While disputed by some, generally, the belief is that climate change is intensifying global natural disasters, with more frequent and more severe events expected to occur in the future. As a result, the World Bank has, in recent times, worked with numerous global and regional organisations to develop initiatives that improve the resilience of cities and countries against the impacts of extreme weather and climate-related events.

Its latest initiative, in collaboration with the Global Covenant of Mayors for Climate & Energy, includes an investment of $4.5 billion to ensure 150 cities have the funds to develop and implement initiatives to increase both the sustainability and resilience of cities in their fight against climate change.
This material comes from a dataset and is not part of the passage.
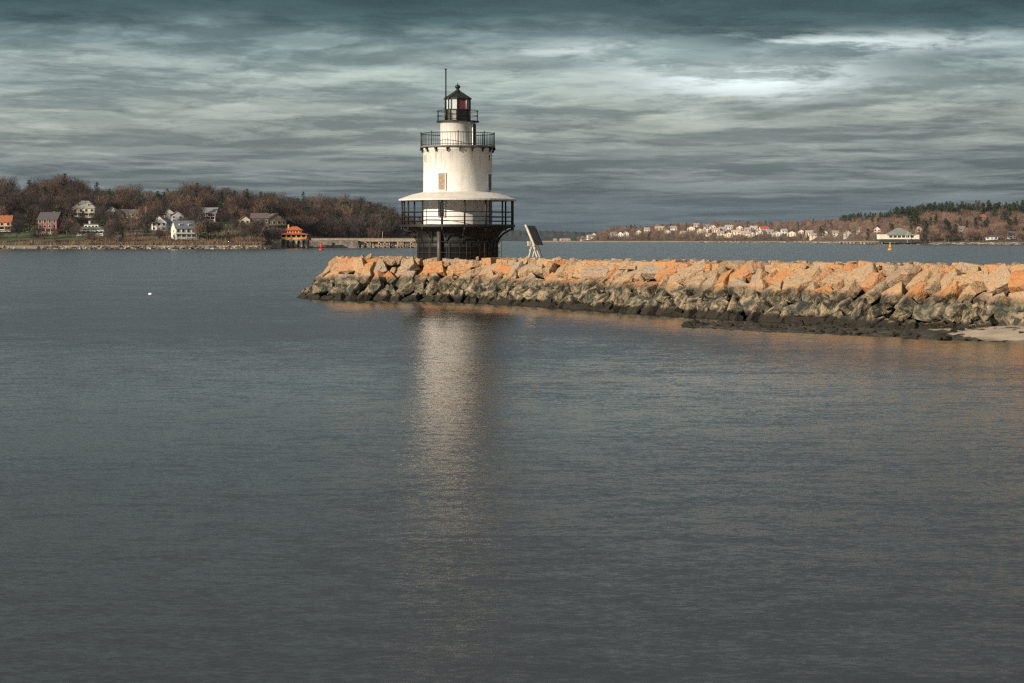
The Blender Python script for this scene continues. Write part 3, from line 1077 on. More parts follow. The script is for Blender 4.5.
m, nt, b = material('wooded_ground')
geo = nt.add('ShaderNodeNewGeometry')
pos = geo.outputs['Position']
n1 = nt.noise(pos, 0.12, 5.0, 0.65)
n2 = nt.noise(pos, 0.03, 4.0, 0.6)
c = nt.ramp(n1.outputs[0], [(0.3, (0.045, 0.032, 0.024)), (0.5, (0.085, 0.06, 0.042)), (0.7, (0.13, 0.09, 0.058))])
at = nt.add('ShaderNodeAttribute', attribute_name='lawn').outputs['Fac']
ln = nt.math('MULTIPLY', at, nt.maprange(n1.outputs[0], 0.36, 0.52))
c = nt.mix(ln, c, nt.mix(nt.maprange(n2.outputs[0], 0.4, 0.6), (0.045, 0.085, 0.022, 1), (0.085, 0.10, 0.035, 1)))
zsep = nt.add('ShaderNodeSeparateXYZ', ins={0: pos})
zw = nt.math('ADD', zsep.outputs[2], nt.math('MULTIPLY', nt.math('SUBTRACT', n1.outputs[0], 0.5), 1.6))
c = nt.mix(nt.maprange(zw, 1.7, 2.5, 1.0, 0.0), c, nt.ramp(n2.outputs[0], [(0.35, (0.20, 0.165, 0.125)), (0.6, (0.36, 0.30, 0.22))]))
c = nt.mix(nt.maprange(zw, 0.05, 0.5, 0.85, 0.0), c, (0.05, 0.045, 0.035, 1))
nt.l.new(c, b.inputs['Base Color'])
b.inputs['Roughness'].default_value = 0.95
GROUND = m


def terrain(name, px0, px1, npx, hfun, dsfun, depth, nd, label, lawns=()):
    Xg, Yg, Zg, Lw = [np.zeros((nd, npx)) for _ in range(4)]
    for j in range(npx):
        px = px0 + (px1 - px0) * j / (npx - 1)
        ds = dsfun(px)
        for i in range(nd):
            d = ds - 14 + (depth + 14) * (i / (nd - 1)) ** 1.6
            z = hfun(px, d)
            Xg[i, j], Yg[i, j], Zg[i, j] = PX(px, d), d, z
            py = HZ + (CH - z) * FPX / d
            for (cx, cy, rx, ry) in lawns:
                e = ((px - cx) / rx) ** 2 + ((py - cy) / ry) ** 2
                if e < 1.3:
                    Lw[i, j] = max(Lw[i, j], min(1, (1.3 - e) * 3))
    Zg += (vnoise(Xg, Yg, 0.06, 41) - 0.5) * 1.2 * np.clip(Zg / 6, 0, 1) + (vnoise(Xg, Yg, 0.21, 42) - 0.5) * 0.5
    o = grid_obj(name, Xg, Yg, Zg, GROUND)
    at_ = o.data.attributes.new('lawn', 'FLOAT', 'POINT')
    at_.data.foreach_set('value', Lw.astype(np.float32).ravel())
    tag(o, label, kind='structure', cat='hill')
    return o


LAWNS = [(6, 236, 26, 8), (40, 231, 22, 9), (20, 222, 40, 6), (66, 238, 22, 4), (98, 219, 30, 5), (110, 219, 14, 3), (195, 226, 26, 7), (205, 233, 20, 5), (240, 230, 14, 5), (160, 237, 14, 3), (225, 226, 30, 4)]
terrain('hillside', -260, 500, 230, left_h, lds, 800, 60, 'wooded hillside with lawns behind the left shore', LAWNS)
terrain('far_shore_land', 532, 1300, 240, right_h, lambda px: itp(RSH, px), 1000, 50, 'low wooded land along the far right shore',
        [(770, 236, 20, 2), (735, 236, 14, 1.5), (940, 238, 20, 1.5), (700, 236, 14, 1.5)])

# far blue headland
FSKY = [(330, 233), (380, 231.5), (430, 230.6), (480, 230.4), (500, 230.8), (530, 230.6), (560, 231.6), (580, 232.4), (600, 232.0), (640, 233.5), (700, 236), (760, 240)]


def far_h(px, d):
    t = d - 4700
    Rg = max(CH + (HZ - itp(FSKY, px)) * 5000 / FPX, 1.0)
    bump = 1.2 * math.sin(px * 0.9) + 0.9 * math.sin(px * 2.3 + 1)
    return float(np.interp(t, [-20, 0, 12, 40, 120, 300, 700, 1300], [-1, 0.3, 2.0, 8, 0.6 * Rg + bump, Rg + bump, Rg, 0.4 * Rg]))


Xg, Yg, Zg = [np.zeros((40, 260)) for _ in range(3)]
for j in range(260):
    px = 330 + 430 * j / 259
    for i in range(40):
        d = 4680 + 1300 * (i / 39) ** 1.5
        Xg[i, j], Yg[i, j], Zg[i, j] = PX(px, d), d, far_h(px, d)
Zg += (vnoise(Xg, Yg, 0.05, 51) - 0.5) * 5 * np.clip(Zg / 8, 0, 1)
o = grid_obj('headland', Xg, Yg, Zg, paint('spruce_forest', (0.030, 0.042, 0.040), 0.95, 0.45, 0.03))
tag(o, 'low dark blue wooded headland on the horizon right of the lighthouse', kind='structure', cat='headland')


def hit(px, py, hfun, d0, d1):
    d = d0
    while d < d1:
        if hfun(px, d) >= CH - (py - HZ) * d / FPX:
            return d
        d += 1.5
    return d1


# ------------------------------------------------------------------ trees
def twig_material(name, stops, rough=0.9):
    m, nt, b = material(name)
    oi = nt.add('ShaderNodeObjectInfo').outputs['Random']
    at = nt.add('ShaderNodeAttribute', attribute_name='tint').outputs['Fac']
    v = nt.math('FRACT', nt.math('ADD', oi, at))
    c = nt.ramp(v, stops)
    geo = nt.add('ShaderNodeNewGeometry').outputs['Random Per Island']
    c = nt.mix(0.5, c, nt.mix(1.0, c, nt.ramp(geo, [(0, (0.55, 0.55, 0.55)), (1, (1.5, 1.45, 1.4))]), 'MULTIPLY'))
    nt.l.new(c, b.inputs['Base Color'])
    b.inputs['Roughness'].default_value = rough
    return m


TWIG = twig_material('bare_twigs_cloud_shaded', [(0.0, (0.026, 0.020, 0.021)), (0.22, (0.042, 0.028, 0.027)), (0.42, (0.075, 0.066, 0.062)), (0.6, (0.052, 0.034, 0.030)), (0.76, (0.105, 0.062, 0.044)), (0.90, (0.20, 0.135, 0.092)), (1.0, (0.026, 0.020, 0.021))])  # cloud shadow on the left hill painted in as darker, purplish twig colours
TWIGR_SUNLIT = twig_material('russet_twigs_sunlit', [(0.0, (0.10, 0.066, 0.054)), (0.25, (0.22, 0.135, 0.10)), (0.5, (0.15, 0.115, 0.10)), (0.75, (0.33, 0.22, 0.165)), (1.0, (0.10, 0.066, 0.054))])  # russet twigs lightened: sunlight on the right slopes put into their colour
NEEDLE = twig_material('pine_needles', [(0.0, (0.018, 0.030, 0.016)), (0.5, (0.028, 0.045, 0.022)), (1.0, (0.040, 0.052, 0.026))])
BARK = paint('grey_bark', (0.13, 0.11, 0.095), 0.9, 0.3, 1.5)
PBARK = paint('pale_bark', (0.30, 0.25, 0.20), 0.9, 0.3, 1.5)
SCRUB = twig_material('scrub_twigs', [(0.0, (0.16, 0.10, 0.06)), (0.5, (0.13, 0.085, 0.055)), (1.0, (0.20, 0.14, 0.09))])


def bare_tree(h, r, ntw, seed, spread=1.0):
    """returns trunk MB and crown MB (limbs and twigs)"""
    rn = random.Random(seed)
    tb, cb = MB(), MB()
    fork = h * rn.uniform(0.26, 0.36)
    lean = Vector((rn.uniform(-.3, .3), rn.uniform(-.3, .3), 0))
    tb.tube((0, 0, -0.6), lean * .4 + Vector((0, 0, fork)), h * 0.022, h * 0.016, n=6)
    tb.tube(lean * .4 + Vector((0, 0, fork)), lean + Vector((0, 0, h * .72)), h * 0.015, h * 0.005, n=5)
    ends = []
    for i in range(7):
        a = 2 * PI * i / 7 + rn.uniform(-.4, .4)
        z_ = fork * rn.uniform(0.9, 1.5)
        e = Vector((math.cos(a) * r * rn.uniform(.45, .8), math.sin(a) * r * rn.uniform(.45, .8), h * rn.uniform(.55, .85)))
        st = lean * .4 + Vector((0, 0, z_))
        cb.tube(st, e, h * 0.010, h * 0.003, n=4, caps=False)
        ends.append((st, e))
        for k in range(3):
            s2 = st.lerp(e, rn.uniform(.4, .9))
            e2 = s2 + Vector((rn.uniform(-1, 1) * r * .45, rn.uniform(-1, 1) * r * .45, rn.uniform(.1, .3) * h))
            cb.tube(s2, e2, h * 0.0045, h * 0.0015, n=3, caps=False)
            ends.append((s2, e2))
    # clump centres give light and dark masses
    cl = [Vector((rn.gauss(0, .42) * r, rn.gauss(0, .42) * r, h * rn.uniform(.45, .88))) for _ in range(9)]
    vs, fs = [], []
    for i in range(ntw):
        c = rn.choice(cl)
        q = c + Vector((rn.gauss(0, .26) * r, rn.gauss(0, .26) * r, rn.gauss(0, .12) * h))
        rr = math.hypot(q.x, q.y) / r
        if rr > 1.05 or q.z > h or q.z < fork * 0.9:
            continue
        dr = Vector((q.x * .6 + rn.gauss(0, .5) * r * .4, q.y * .6 + rn.gauss(0, .5) * r * .4, (q.z - fork) * .7 + rn.uniform(0, 2))).normalized()
        ln = rn.uniform(.07, .16) * h
        sd_ = dr.cross(Vector((rn.gauss(0, 1), rn.gauss(0, 1), rn.gauss(0, 1)))).normalized() * rn.uniform(.004, .0085) * h
        k = len(vs)
        vs += [q - sd_, q + sd_, q + dr * ln]
        fs.append((k, k + 1, k + 2))
    cb.raw(vs, fs)
    return tb, cb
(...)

“Cities are preparing today for the risks of climate change by increasing their resiliency and sustainability – and the World Bank’s financing will help them do more of this work,” said Bloomberg.

Jim Yong Kim, President of the World Bank Group, added; “As the force of natural disasters intensifies, we need to better plan and build more resilient cities. We are proud to partner with the Global Covenant of Mayors to do just that. With the World Bank’s investment of $4.5 billion in cities, we can support local leaders to protect people from the impacts of climate change.”

The new partnership is designed to help countries leverage the private sector to establish public-private sector partnerships that bring in investments, as well as assist with the designing and implementation of credit enhancement mechanisms to enable commercial financing.

The $4.5 billion of lending will take place over the next three years, and will utilise resources from the International Finance Corporation (IFC) and the Multilateral Investment Guarantee Agency (MIGA) to provide both financial and technical assistance.

Furthermore, the partnership will be open to all types of investors, including institutional investors, private investors, and local commercial banks, explains the World Bank.

Speaking to Artemis, Niels Holm-Nielsen, Global Lead, Disaster Risk Management, The World Bank, discussed the organisations focus on improving resilience with the use of risk transfer, as well as the initial aims of the CRP.

“The World Bank is a leading global development actor on issues of disaster risk financing and insurance, and is currently working with national and subnational governments to support them in their access to and use of risk transfer instruments as part of improving their resilience.

“However, it typically requires well-functioning fiscal decentralization for it to make sense for a city to hedge disaster risk, which means that the number of cities currently prioritizing these kinds of solutions for their resilience challenges in World Bank client countries is limited. This is also why the City Resilience Program initially focuses on planning, risk reduction investments, and municipal governance and finance,” said Holm-Nielsen.

The World Bank’s efforts to help cities become more climate resilient will in time result in more use of risk transfer, including instruments from the ILS and catastrophe bond space.

As noted by Holm-Nielsen, The World Bank has supported a number of initiatives in recent times that see the global risk transfer industry, and specifically the insurance-linked securities (ILS) space, provide places vulnerable to the impacts of natural disasters and climate change with much-needed protection.

In 2018, the World Bank and the Pacific Alliance trade bloc in Latin America have agreed to issue a catastrophe bond transaction to protect against natural catastrophe events, and this kind of solution could also be used by cities to address their climate change threats.

Another example can be seen with the World Bank’s $360 million Mexico cat bond transaction, the IBRD / FONDEN 2017 deal, which provided the region with protection against Mexico earthquake and named storm risks.

For ILS investors, the new partnership represents an opportunity to enter new and potentially diversifying markets, in terms of peril and geographical location, while also providing cities with the financial support they need to tackle the ever-changing risk landscape and the growing threat of climate change.